* [Data section]:
· · · ·

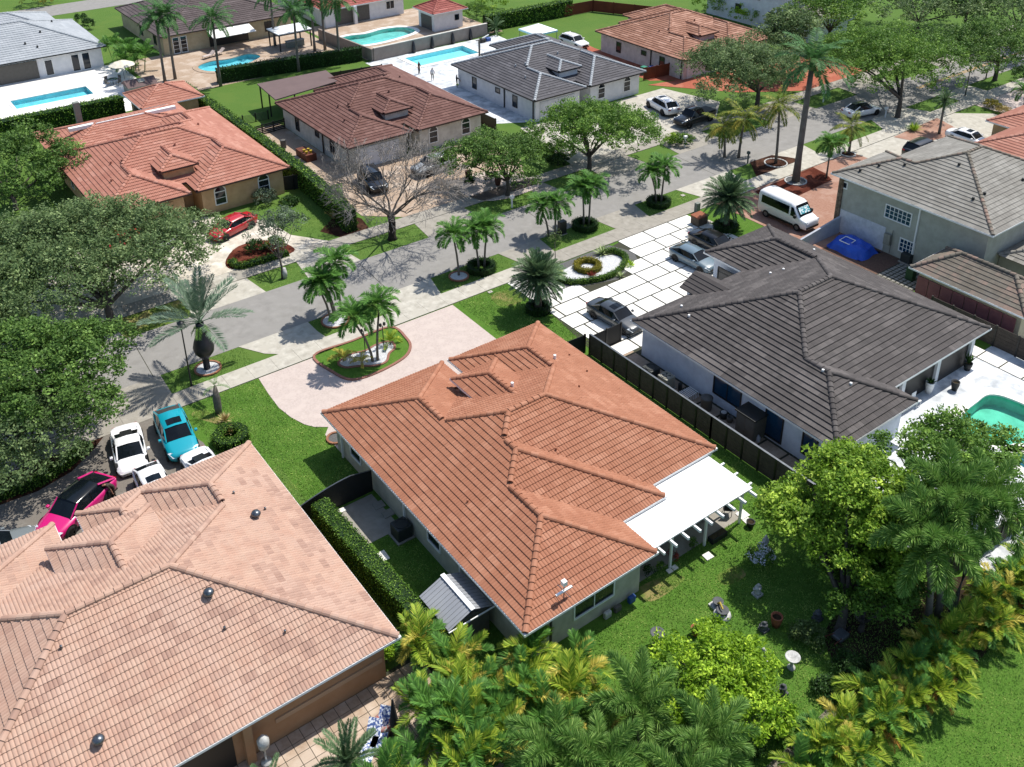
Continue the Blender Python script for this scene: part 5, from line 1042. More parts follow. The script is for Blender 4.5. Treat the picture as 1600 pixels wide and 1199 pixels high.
# foreground palms
for lb, b_, h, ln in (('foxtail palm at the bottom left of the small lime tree', (22.15, 20.71), 1.5, (.1, .3)), ('foxtail palm behind the bottom edge, right of centre', (23.08, 17.65), 1.8, (.3, .2)), ('foxtail palm at the bottom edge with upright plume', (19.00, 19.75), 1.9, (0, .2)), ('foxtail palm cut by the bottom edge near the terracotta pot', (20.89, 17.03), 1.8, (.2, .2)), ('low foxtail palm among the yellow palms at the bottom', (17.67, 21.16), 2.0, (0, 0))):
    PL(lb, b_, h, 'fox', 14, r=.12, lean=ln, extra=(('dead', 1),), sc=1.0, group='foxtail palms in the foreground')
arl = ['yellow palm clump against the metal shed', 'yellow palm clump below the roof corner of the terracotta house', 'golden palm clump beside the back lawn', 'green and gold palm clump at the bottom, left of the foxtails', 'palm clump beside the closed umbrella', 'palm clump at the bottom edge below the closed umbrella', 'dense palm clump in the middle of the bottom hedge', 'palm clump with orange fronds near the foxtails', 'thin palm clump at the corner of the blush roof', 'palm clump at the bottom edge right of the patio']
arp = [(17.78, 27.79), (19.44, 26.20), (20.74, 24.50), (17.91, 24.76), (16.03, 26.98), (14.30, 25.13), (15.98, 24.06), (18.04, 22.53), (16.67, 30.43), (11.90, 24.43)]
for k, (lb, c) in enumerate(zip(arl, arp)):
    areca('palm_clump', lb, c, 1.1 if k not in (8,) else .5, 8 if k != 8 else 4, 6, ['areca', 'areca', 'areca_y', 'areca_g', 'areca'] if k in (0, 1, 2, 8) else ['areca', 'areca_g', 'areca_g', 'areca_y', 'dead'] if k == 7 else ['areca', 'areca_g', 'areca_g'], (.9, 2.1), .88, group='palm clumps behind the patio')
PL('pygmy date palm at the bottom edge beside the loungers', (10.79, 27.03), 1.6, 'date', 26, r=.12, shaft=False, sc=.8, name='date_palm')
PL('palm frond tips at the bottom left of the patio', (7.66, 28.65), .6, 'date', 14, r=.1, shaft=False, sc=.6, name='date_palm')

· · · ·

* [What to do]: Using the material above, set down every line exactly, but skip the pictures.

* [Full output]:
Continue the Blender Python script for this scene: part 5, from line 1042. More parts follow. The script is for Blender 4.5. Treat the picture as 1600 pixels wide and 1199 pixels high.
# foreground palms
for lb, b_, h, ln in (('foxtail palm at the bottom left of the small lime tree', (22.15, 20.71), 1.5, (.1, .3)), ('foxtail palm behind the bottom edge, right of centre', (23.08, 17.65), 1.8, (.3, .2)), ('foxtail palm at the bottom edge with upright plume', (19.00, 19.75), 1.9, (0, .2)), ('foxtail palm cut by the bottom edge near the terracotta pot', (20.89, 17.03), 1.8, (.2, .2)), ('low foxtail palm among the yellow palms at the bottom', (17.67, 21.16), 2.0, (0, 0))):
    PL(lb, b_, h, 'fox', 14, r=.12, lean=ln, extra=(('dead', 1),), sc=1.0, group='foxtail palms in the foreground')
arl = ['yellow palm clump against the metal shed', 'yellow palm clump below the roof corner of the terracotta house', 'golden palm clump beside the back lawn', 'green and gold palm clump at the bottom, left of the foxtails', 'palm clump beside the closed umbrella', 'palm clump at the bottom edge below the closed umbrella', 'dense palm clump in the middle of the bottom hedge', 'palm clump with orange fronds near the foxtails', 'thin palm clump at the corner of the blush roof', 'palm clump at the bottom edge right of the patio']
arp = [(17.78, 27.79), (19.44, 26.20), (20.74, 24.50), (17.91, 24.76), (16.03, 26.98), (14.30, 25.13), (15.98, 24.06), (18.04, 22.53), (16.67, 30.43), (11.90, 24.43)]
for k, (lb, c) in enumerate(zip(arl, arp)):
    areca('palm_clump', lb, c, 1.1 if k not in (8,) else .5, 8 if k != 8 else 4, 6, ['areca', 'areca', 'areca_y', 'areca_g', 'areca'] if k in (0, 1, 2, 8) else ['areca', 'areca_g', 'areca_g', 'areca_y', 'dead'] if k == 7 else ['areca', 'areca_g', 'areca_g'], (.9, 2.1), .88, group='palm clumps behind the patio')
PL('pygmy date palm at the bottom edge beside the loungers', (10.79, 27.03), 1.6, 'date', 26, r=.12, shaft=False, sc=.8, name='date_palm')
PL('palm frond tips at the bottom left of the patio', (7.66, 28.65), .6, 'date', 14, r=.1, shaft=False, sc=.6, name='date_palm')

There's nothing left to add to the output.